En défense du blasphème et de la liberté de conscience

par Emmanuel Glais
jeudi 1er octobre 2020

 

Beaucoup de ceux qui se croient les héritiers de Mai 68 et de la révolution sexuelle ne pensent qu’à interdire l’expression des pensées contraires. De là, une grande confusion...

Mercredi, ce professeur de droit Aram Mardirossian conspué sur les réseaux sociaux, parce que tout en admettant son hostilité au mariage pour tous, il a rapproché sur un ton polémique homosexualité et zoophilie, disant que lorsqu’un animal sera doté d’une personnalité juridique, rien n’empêcherait à un homme, une femme, ou un non-binaire de demander à l’épouser1. Sa « démonstration » d’une minute, discutable même sur le plan juridique, cache peut-être un homophobe primaire, elle ne dit cependant pas grand-chose de la qualité du juriste. Sanctionner ce genre de propos dans un amphithéâtre, en plus d’être une violation de la liberté académique, serait une atteinte à la liberté de tous les humains. Devant la bronca de Twitter, l’Université Paris 1 Panthéon Sorbonne a « condamné les propos » sur le réseau social2.

Jeudi matin, LCP rediffuse les débats d'hier en commission. En mangeant ma mixture, je vois défiler des porte-paroles de tous les groupes politiques défendre le projet de loi d’extension du délai pour avorter à 14 semaines. Des Républicaines à la France Insoumise (j'ai peut-être manqué l'intervention du RN), on dirait que la même personne a écrit les textes. Tous font parler une Simone Veil intemporelle, momifiée, oubliant qu’à la fin de sa vie elle pavoisait aux couleurs du Mariage pour tous. Presque tous les députés qui s’expriment défendent la levée de la clause de conscience des médecins. Une députée pense que ça fera évoluer les mentalités. Une autre, qui me paraît plus raisonnable, dit que ça mettrait en péril la vie des femmes qui avortent. Au mépris du principe de précaution et de la liberté des médecins (déjà abîmée cette année par l’atteinte à la liberté de prescription), le texte a été voté.

Pendant ce temps, Dieudonné est interdit de salle, Hervé Ryssen dort en prison. Peut-être méritent-ils leurs déboires, car ils ont été condamnés pour antisémitisme ? Pourquoi ne pas enfermer dans ce cas, ou du moins interdire de représentation, ceux qui ont été condamnés pour des appels à la haine contre une autre minorité ? Je note seulement le deux poids deux mesures, car je voudrais la liberté maximale pour tous, et un organisme représentatif du peuple (on pourrait penser au tirage-au-sort parmi les citoyens pour le constituer) en lieu et place du CSA. En attendant que le capitalisme et l’État ne s’effondrent et que l’on puisse créer des médias indépendants, financés par leurs sociétaires et acheteurs.

J’écoutais l’autre jour Alice Coffin, qui explique que les hommes mènent la guerre contre les femmes.

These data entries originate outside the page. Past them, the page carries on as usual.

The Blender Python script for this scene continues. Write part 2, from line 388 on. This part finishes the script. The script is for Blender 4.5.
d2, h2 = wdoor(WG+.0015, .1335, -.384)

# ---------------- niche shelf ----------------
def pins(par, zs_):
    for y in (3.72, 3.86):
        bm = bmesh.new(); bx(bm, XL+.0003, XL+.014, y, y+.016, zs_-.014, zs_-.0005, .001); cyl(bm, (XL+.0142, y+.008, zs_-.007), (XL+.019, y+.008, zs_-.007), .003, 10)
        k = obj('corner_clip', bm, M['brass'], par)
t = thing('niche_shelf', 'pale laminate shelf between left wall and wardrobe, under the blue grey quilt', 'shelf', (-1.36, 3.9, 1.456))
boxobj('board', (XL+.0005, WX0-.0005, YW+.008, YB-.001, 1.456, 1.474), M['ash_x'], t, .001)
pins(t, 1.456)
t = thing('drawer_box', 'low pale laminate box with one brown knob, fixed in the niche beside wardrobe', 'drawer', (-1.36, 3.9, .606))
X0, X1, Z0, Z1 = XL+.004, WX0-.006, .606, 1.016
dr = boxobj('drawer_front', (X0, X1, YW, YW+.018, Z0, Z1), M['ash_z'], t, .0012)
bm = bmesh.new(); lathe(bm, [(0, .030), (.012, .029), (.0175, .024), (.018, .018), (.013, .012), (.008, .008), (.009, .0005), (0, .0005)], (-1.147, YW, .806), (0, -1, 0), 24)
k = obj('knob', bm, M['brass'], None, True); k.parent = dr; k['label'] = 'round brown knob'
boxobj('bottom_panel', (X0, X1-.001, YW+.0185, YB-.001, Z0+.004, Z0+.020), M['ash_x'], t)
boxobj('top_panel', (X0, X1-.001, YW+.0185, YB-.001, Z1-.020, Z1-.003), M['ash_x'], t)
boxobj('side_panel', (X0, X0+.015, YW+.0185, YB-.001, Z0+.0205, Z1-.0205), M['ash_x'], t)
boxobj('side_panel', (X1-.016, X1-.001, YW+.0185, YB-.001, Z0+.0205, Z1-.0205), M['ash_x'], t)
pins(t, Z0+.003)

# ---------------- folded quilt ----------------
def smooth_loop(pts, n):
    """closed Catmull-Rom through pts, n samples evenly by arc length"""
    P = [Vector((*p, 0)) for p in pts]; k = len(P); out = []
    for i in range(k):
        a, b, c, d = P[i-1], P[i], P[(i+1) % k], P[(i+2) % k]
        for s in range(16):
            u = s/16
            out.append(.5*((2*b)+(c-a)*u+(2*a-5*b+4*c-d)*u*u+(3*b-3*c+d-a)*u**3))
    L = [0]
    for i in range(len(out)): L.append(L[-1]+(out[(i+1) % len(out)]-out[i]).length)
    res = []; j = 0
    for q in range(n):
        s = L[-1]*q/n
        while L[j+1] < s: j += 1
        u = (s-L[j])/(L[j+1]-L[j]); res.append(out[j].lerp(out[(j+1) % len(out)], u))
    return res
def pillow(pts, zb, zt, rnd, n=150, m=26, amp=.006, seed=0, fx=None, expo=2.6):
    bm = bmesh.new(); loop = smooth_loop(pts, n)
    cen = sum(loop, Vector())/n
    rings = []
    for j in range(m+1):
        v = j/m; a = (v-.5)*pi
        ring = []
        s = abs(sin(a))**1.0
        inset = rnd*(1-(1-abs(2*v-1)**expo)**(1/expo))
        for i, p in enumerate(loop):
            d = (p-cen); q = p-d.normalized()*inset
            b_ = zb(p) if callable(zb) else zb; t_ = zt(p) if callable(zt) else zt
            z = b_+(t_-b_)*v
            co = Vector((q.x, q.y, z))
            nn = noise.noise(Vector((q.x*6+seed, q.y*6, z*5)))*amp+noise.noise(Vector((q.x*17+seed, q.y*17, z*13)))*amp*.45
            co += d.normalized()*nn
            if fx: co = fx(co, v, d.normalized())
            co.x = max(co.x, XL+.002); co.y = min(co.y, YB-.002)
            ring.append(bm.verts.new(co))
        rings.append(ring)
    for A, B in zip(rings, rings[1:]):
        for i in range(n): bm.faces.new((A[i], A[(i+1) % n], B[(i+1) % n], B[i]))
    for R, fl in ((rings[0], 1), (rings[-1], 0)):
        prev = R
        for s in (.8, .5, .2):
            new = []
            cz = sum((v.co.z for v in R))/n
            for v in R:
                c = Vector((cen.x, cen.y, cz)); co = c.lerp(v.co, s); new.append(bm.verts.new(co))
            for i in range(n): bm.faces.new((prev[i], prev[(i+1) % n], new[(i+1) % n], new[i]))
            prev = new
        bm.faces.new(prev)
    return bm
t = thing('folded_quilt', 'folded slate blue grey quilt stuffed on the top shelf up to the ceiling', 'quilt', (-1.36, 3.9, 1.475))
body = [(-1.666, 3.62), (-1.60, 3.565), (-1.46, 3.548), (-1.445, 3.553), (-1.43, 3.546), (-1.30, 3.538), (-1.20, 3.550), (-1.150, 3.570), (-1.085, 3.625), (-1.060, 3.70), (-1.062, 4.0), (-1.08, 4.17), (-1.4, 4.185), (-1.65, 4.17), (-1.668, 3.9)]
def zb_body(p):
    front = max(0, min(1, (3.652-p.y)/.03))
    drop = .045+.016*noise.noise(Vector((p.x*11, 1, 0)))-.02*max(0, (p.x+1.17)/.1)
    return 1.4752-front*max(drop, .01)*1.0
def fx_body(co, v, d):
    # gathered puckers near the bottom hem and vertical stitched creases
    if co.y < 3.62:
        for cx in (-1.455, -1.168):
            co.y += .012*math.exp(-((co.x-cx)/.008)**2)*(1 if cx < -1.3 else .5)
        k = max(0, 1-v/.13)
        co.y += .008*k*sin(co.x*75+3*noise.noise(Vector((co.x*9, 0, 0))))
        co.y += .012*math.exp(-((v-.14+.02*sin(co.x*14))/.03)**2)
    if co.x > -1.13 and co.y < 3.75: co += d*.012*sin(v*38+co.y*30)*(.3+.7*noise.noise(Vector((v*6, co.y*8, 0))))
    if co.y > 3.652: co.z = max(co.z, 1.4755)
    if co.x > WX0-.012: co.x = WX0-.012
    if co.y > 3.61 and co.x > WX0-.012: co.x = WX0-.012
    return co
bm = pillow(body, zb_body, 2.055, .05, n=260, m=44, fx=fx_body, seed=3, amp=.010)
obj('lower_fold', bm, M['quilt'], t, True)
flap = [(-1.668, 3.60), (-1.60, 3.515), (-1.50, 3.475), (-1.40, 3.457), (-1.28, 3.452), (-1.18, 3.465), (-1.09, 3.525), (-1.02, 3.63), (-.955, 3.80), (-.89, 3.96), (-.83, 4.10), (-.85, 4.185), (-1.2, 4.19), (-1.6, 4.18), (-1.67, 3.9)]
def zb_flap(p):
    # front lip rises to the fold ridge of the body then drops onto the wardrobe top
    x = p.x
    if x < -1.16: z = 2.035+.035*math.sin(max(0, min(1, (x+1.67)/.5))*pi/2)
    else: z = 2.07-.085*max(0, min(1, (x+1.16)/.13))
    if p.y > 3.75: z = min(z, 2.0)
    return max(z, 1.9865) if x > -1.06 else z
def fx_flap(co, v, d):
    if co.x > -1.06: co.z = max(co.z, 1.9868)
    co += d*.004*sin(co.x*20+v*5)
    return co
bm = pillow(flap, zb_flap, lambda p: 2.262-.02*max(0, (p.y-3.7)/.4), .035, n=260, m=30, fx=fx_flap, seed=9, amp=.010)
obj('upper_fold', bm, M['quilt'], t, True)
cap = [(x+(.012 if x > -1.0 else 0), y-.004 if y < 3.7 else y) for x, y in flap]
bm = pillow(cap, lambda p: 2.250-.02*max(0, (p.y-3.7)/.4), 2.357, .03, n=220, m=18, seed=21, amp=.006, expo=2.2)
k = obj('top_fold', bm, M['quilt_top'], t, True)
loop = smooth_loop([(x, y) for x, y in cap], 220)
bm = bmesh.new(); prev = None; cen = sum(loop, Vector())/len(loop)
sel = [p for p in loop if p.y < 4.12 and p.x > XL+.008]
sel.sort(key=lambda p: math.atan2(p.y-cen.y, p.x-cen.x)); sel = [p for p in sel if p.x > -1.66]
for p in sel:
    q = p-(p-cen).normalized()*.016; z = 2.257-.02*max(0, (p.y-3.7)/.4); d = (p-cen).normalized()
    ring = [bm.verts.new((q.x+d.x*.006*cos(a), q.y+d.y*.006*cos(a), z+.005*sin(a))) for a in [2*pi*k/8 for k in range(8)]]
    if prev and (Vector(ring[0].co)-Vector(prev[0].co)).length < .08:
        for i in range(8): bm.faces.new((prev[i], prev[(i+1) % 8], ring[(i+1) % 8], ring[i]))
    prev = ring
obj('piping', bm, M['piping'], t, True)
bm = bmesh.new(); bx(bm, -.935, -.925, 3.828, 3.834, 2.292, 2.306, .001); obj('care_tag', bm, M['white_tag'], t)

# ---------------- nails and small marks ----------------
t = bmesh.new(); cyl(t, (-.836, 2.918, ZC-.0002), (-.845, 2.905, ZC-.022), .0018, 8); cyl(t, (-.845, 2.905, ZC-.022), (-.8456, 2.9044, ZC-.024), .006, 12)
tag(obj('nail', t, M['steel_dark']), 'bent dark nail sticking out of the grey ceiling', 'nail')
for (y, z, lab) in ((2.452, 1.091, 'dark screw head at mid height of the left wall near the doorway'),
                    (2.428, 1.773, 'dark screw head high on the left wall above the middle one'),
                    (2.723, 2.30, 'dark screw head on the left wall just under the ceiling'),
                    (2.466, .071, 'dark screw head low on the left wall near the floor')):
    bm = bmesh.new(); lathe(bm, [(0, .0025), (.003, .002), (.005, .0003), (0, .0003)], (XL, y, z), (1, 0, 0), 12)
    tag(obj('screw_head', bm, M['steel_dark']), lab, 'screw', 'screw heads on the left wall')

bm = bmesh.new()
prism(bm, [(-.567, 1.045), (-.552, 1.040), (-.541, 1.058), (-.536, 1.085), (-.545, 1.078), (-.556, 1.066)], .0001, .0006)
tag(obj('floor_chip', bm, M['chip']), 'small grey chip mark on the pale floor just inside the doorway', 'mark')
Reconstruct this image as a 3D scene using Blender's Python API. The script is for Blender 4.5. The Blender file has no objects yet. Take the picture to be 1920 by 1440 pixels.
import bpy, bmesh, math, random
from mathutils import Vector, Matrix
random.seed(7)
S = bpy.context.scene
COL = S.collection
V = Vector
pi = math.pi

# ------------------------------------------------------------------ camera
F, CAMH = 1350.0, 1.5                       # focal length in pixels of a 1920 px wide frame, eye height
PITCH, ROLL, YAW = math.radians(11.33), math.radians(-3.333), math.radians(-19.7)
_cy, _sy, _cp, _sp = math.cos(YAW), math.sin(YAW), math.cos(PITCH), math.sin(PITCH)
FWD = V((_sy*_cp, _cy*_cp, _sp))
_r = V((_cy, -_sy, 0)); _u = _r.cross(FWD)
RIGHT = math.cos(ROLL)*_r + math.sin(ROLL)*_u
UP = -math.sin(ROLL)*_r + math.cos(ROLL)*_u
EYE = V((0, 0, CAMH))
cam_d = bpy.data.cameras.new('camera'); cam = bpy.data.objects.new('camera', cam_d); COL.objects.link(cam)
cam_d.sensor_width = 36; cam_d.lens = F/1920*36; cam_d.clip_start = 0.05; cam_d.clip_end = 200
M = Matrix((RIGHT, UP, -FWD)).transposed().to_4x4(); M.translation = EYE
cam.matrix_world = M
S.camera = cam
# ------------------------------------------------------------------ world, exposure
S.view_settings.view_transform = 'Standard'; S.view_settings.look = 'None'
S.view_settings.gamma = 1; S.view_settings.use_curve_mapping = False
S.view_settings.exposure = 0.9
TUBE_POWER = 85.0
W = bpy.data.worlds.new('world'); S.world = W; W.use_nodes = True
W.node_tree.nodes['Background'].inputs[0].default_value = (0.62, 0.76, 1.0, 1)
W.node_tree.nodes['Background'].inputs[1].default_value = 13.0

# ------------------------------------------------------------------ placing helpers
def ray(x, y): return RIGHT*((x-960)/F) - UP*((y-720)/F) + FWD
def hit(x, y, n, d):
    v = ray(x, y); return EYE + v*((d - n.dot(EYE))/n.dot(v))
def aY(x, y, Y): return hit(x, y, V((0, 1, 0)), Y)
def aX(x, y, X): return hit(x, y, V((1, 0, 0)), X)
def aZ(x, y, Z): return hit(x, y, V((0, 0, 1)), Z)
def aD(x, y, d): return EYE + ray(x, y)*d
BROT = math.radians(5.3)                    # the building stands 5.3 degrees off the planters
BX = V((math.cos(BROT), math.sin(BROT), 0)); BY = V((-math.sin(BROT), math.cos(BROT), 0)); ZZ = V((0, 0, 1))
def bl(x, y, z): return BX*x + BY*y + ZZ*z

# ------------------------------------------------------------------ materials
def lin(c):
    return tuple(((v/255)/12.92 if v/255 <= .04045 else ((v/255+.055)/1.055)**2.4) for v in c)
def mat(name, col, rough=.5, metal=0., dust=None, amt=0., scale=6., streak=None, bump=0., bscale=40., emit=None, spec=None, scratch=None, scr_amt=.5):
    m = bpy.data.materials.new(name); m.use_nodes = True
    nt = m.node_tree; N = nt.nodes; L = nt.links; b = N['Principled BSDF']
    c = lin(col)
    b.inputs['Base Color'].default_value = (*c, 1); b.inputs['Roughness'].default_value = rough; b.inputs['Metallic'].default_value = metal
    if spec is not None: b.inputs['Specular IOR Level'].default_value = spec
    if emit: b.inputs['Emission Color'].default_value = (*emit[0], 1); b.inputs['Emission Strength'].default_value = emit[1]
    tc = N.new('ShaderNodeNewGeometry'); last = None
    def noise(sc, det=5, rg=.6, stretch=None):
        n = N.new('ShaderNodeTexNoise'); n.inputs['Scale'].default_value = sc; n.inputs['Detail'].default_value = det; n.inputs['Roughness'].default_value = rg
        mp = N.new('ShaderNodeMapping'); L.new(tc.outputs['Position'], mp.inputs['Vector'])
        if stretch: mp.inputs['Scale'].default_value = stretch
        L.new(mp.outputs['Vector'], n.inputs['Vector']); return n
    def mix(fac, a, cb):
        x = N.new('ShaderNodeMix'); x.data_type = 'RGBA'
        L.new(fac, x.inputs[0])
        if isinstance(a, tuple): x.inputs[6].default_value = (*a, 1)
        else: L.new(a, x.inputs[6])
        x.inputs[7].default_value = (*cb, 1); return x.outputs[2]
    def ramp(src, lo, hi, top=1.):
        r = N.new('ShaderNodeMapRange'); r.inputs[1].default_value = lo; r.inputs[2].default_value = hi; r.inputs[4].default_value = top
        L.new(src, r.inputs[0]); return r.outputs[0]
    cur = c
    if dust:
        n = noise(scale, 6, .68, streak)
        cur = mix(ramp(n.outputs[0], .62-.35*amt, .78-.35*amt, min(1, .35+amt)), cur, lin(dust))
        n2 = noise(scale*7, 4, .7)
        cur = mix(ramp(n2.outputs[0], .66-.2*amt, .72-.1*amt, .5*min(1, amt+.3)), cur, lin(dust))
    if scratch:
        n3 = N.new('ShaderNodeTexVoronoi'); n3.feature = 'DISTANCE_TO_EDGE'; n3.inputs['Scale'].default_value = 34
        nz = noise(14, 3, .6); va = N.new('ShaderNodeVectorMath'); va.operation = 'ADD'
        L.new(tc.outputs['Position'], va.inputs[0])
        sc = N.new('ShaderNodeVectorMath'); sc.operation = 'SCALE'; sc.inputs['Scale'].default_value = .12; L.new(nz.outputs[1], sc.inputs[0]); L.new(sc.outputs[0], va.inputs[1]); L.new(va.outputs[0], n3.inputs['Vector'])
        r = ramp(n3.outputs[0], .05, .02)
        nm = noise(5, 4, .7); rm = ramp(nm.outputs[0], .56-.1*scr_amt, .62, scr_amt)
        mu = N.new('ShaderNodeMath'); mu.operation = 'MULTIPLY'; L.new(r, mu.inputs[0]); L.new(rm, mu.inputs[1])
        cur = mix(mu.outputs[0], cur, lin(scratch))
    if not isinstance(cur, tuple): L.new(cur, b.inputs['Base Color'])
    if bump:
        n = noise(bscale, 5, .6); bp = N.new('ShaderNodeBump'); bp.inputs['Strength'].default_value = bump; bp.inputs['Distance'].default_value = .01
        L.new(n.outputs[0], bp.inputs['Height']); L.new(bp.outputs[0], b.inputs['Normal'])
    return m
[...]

Je ne suis pas d’accord avec les termes avec lesquels elle s’exprime, mais je l’aime bien quand même car elle dénonce la tolérance de nos représentants envers la pédocriminalité. A mon sens, seuls les représentants, parce qu’ils nous représentent précisément, doivent voir leur liberté sévèrement encadrée. Il faut exiger d’eux la plus grande transparence, et une probité impeccable. Que le garde des Sceaux ne se soumette pas à la loi en refusant de déclarer son patrimoine, que le Président de la République, ancien banquier d’affaires, déclare un patrimoine fantaisiste, sont des injures à la République. Que la maire de Paris applaudisse Christophe Girard, ancien employé de Pierre Bergé ayant aidé Gabriel Matzneff, est moralement insupportable, non seulement parce que la pédocriminalité est insupportable, mais parce qu’il a utilisé des moyens publics pour octroyer et s’octroyer des privilèges.

Les réseaux sociaux sont de formidables injecteurs de moralité dans notre vie publique, car ils font remonter des faits que les journalistes n’aborderaient pas autrement. En revanche, il faut se garder de hurler systématiquement avec les loups. L'interdiction et la pénalisation de certaines opinions provoquera des radicalités violentes, ce qu’un Forum authentique devrait justement éviter. Pour éviter que les frustrations ne trouvent un exutoire dans la violence, il faut défendre la liberté des universitaires, des écrivains, des humoristes, des médecins et bien sûr la liberté d’expression la plus large pour tous. Car le pari de la démocratie, c’est que la controverse fait naître un juste milieu collectif.